The TMCs have traffic and transportation related information that would be important to public safety responders both to enable quicker response and also to manage the incident scene more effectively. That information may not get to public safety agencies. Towing and recovery companies can be left out of the loop entirely except for voice communications with law enforcement.

There is strong interest and some progress being made in data integration between TMC databases and public safety CAD databases, working through the data security issues to provide true two-way data communication among public safety and transportation agencies.

Integrated CAD-TMC Field Operational Test

This field operational test provided for the creation of teams in two states - Utah and Washington - to provide integration of data among transportation management and public safety CAD system databases to make rapid exchange of unambiguous incident-related information possible. This data integration will facilitates quicker and more appropriate response by secondary responders and provide better traffic and incident-related information to public safety agencies. The teams in both States consisted of a transportation agency and its systems integrator and a public safety agencies and its CAD vendor.

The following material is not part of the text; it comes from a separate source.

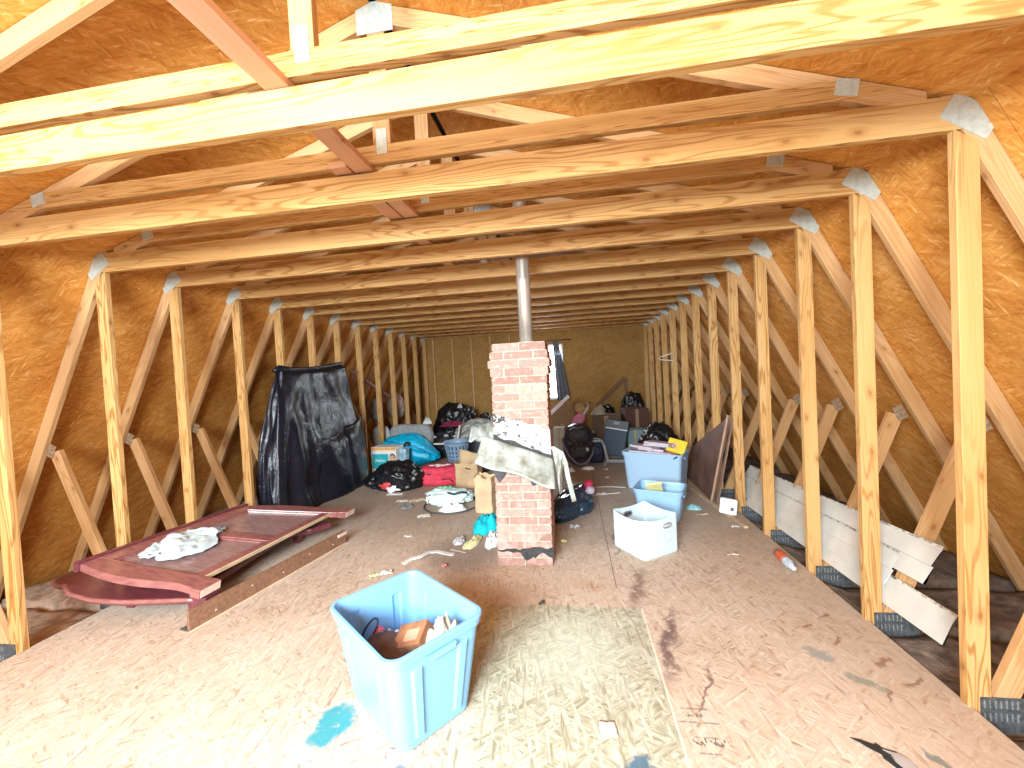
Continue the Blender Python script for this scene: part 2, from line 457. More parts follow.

CAD-ITS Integration User Group

This new user group was formed and met for the fist time in December 2003. The user group is composed of transportation and public safety practitioners who are engaged in integrating public safety CAD systems and transportation management systems to allow the two-way sharing of data among these disparate systems. The function of the user group is two-fold. First, it provides a forum for those at various stages of integrating or linking CAD and ITS with the opportunity to discuss technical, institutional, and operational issues that they have encountered in implementing their respective systems. Second, it provides the opportunity for public safety and transportation officials to exchange ideas within the group to maximize the potential for success in their respective projects.